Data extract:
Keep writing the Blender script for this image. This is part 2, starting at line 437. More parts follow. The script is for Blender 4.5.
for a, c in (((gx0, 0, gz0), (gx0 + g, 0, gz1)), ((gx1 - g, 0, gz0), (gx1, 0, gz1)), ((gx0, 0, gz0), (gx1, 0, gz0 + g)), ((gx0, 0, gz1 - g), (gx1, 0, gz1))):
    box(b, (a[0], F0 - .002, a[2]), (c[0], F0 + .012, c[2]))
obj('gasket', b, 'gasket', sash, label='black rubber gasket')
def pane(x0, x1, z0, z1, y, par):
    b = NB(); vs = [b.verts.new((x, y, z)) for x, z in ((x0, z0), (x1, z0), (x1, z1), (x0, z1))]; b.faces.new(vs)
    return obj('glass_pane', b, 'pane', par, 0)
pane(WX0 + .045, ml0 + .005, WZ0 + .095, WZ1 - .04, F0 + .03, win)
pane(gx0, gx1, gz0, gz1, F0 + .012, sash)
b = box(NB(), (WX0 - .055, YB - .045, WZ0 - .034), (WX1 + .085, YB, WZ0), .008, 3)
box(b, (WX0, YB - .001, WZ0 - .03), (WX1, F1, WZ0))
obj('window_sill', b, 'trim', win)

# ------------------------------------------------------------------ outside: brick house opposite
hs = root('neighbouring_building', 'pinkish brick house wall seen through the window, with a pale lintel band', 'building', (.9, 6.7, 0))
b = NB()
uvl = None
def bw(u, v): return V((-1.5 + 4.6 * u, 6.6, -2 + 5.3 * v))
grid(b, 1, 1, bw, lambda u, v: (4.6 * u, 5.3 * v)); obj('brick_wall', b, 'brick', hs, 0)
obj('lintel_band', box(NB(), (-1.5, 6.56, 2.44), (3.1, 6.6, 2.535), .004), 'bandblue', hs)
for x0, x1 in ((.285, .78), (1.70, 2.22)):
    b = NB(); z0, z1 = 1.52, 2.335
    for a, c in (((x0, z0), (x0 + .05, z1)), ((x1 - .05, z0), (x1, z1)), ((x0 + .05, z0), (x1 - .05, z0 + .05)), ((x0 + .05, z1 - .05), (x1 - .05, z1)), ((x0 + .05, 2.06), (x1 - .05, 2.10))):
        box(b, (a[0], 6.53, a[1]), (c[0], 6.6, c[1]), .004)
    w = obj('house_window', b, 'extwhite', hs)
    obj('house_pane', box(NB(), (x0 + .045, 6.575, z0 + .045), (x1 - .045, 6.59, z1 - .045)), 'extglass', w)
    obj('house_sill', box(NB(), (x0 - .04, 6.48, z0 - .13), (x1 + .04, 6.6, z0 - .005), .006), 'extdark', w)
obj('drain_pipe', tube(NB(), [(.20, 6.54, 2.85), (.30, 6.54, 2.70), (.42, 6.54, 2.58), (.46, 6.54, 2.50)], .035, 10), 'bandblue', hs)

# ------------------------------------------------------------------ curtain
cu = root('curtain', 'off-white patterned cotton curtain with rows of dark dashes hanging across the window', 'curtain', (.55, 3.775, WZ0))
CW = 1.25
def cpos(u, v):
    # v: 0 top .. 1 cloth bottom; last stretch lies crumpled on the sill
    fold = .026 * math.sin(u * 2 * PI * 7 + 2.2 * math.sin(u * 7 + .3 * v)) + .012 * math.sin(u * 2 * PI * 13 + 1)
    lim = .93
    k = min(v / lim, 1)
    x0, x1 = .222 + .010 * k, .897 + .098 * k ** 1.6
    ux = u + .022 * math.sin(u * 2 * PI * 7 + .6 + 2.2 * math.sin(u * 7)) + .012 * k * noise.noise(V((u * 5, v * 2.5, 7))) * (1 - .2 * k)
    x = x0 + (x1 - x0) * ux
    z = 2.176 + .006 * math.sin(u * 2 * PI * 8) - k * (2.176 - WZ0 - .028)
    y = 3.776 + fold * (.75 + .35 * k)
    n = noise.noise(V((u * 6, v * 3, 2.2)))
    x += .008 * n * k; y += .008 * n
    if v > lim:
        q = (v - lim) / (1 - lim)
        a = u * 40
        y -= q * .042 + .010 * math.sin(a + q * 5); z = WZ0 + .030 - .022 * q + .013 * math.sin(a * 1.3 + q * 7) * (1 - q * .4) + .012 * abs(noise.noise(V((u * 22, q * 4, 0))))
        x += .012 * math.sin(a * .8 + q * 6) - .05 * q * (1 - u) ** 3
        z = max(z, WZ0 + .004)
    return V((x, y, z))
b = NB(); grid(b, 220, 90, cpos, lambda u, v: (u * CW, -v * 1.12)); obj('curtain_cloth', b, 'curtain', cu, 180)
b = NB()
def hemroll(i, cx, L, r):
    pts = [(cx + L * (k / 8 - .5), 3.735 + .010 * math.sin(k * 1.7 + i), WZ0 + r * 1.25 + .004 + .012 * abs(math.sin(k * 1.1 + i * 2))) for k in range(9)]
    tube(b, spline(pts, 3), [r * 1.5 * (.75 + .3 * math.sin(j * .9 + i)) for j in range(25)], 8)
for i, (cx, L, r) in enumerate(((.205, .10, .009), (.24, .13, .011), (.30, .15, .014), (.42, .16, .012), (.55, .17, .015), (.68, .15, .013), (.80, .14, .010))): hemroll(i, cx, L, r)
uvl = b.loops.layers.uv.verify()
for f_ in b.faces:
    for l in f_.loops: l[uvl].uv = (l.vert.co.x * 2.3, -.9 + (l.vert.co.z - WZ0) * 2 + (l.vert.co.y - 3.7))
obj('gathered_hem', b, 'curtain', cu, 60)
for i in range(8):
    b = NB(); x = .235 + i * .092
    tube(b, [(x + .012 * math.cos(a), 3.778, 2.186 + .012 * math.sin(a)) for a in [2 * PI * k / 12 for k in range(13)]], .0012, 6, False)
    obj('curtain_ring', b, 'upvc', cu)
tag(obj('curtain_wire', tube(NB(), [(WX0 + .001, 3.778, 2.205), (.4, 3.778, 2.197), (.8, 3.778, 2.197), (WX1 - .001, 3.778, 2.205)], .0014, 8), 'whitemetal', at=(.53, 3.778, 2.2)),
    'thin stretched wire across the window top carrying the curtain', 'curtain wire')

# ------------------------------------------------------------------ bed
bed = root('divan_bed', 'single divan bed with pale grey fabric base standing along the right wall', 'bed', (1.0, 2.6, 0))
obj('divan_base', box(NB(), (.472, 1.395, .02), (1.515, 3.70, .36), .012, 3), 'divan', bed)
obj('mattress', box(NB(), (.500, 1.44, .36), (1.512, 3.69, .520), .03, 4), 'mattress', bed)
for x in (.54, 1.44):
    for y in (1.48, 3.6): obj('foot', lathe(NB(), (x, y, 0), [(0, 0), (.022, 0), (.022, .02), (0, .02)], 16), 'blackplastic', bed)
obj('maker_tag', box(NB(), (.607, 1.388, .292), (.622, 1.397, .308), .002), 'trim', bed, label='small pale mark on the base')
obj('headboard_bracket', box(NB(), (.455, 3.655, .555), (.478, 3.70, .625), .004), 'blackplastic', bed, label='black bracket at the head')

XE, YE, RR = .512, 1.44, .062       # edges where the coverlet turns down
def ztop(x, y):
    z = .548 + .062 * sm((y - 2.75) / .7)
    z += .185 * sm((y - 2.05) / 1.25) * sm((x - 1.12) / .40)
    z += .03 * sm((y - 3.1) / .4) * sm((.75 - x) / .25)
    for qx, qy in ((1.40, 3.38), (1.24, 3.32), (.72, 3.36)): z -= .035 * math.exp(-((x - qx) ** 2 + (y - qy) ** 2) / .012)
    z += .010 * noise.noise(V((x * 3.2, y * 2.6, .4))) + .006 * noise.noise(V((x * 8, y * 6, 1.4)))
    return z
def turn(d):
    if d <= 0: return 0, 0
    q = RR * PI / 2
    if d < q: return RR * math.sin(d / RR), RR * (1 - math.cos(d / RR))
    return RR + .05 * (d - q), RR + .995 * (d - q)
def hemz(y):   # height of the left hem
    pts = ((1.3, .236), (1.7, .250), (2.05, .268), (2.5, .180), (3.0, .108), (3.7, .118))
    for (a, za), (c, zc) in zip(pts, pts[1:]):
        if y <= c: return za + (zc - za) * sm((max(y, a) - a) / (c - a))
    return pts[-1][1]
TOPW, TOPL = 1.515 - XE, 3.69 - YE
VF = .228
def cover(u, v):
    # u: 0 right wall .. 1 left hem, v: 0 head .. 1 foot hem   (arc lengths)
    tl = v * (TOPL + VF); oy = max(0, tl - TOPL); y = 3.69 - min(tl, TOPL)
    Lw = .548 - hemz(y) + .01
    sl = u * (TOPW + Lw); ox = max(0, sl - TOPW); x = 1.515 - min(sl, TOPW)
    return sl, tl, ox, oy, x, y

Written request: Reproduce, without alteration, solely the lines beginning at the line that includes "b = NB(); grid(b, 220, 90, cpos, lambda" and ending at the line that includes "curtain', 'curtain wire')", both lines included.

The response:
b = NB(); grid(b, 220, 90, cpos, lambda u, v: (u * CW, -v * 1.12)); obj('curtain_cloth', b, 'curtain', cu, 180)
b = NB()
def hemroll(i, cx, L, r):
    pts = [(cx + L * (k / 8 - .5), 3.735 + .010 * math.sin(k * 1.7 + i), WZ0 + r * 1.25 + .004 + .012 * abs(math.sin(k * 1.1 + i * 2))) for k in range(9)]
    tube(b, spline(pts, 3), [r * 1.5 * (.75 + .3 * math.sin(j * .9 + i)) for j in range(25)], 8)
for i, (cx, L, r) in enumerate(((.205, .10, .009), (.24, .13, .011), (.30, .15, .014), (.42, .16, .012), (.55, .17, .015), (.68, .15, .013), (.80, .14, .010))): hemroll(i, cx, L, r)
uvl = b.loops.layers.uv.verify()
for f_ in b.faces:
    for l in f_.loops: l[uvl].uv = (l.vert.co.x * 2.3, -.9 + (l.vert.co.z - WZ0) * 2 + (l.vert.co.y - 3.7))
obj('gathered_hem', b, 'curtain', cu, 60)
for i in range(8):
    b = NB(); x = .235 + i * .092
    tube(b, [(x + .012 * math.cos(a), 3.778, 2.186 + .012 * math.sin(a)) for a in [2 * PI * k / 12 for k in range(13)]], .0012, 6, False)
    obj('curtain_ring', b, 'upvc', cu)
tag(obj('curtain_wire', tube(NB(), [(WX0 + .001, 3.778, 2.205), (.4, 3.778, 2.197), (.8, 3.778, 2.197), (WX1 - .001, 3.778, 2.205)], .0014, 8), 'whitemetal', at=(.53, 3.778, 2.2)),
    'thin stretched wire across the window top carrying the curtain', 'curtain wire')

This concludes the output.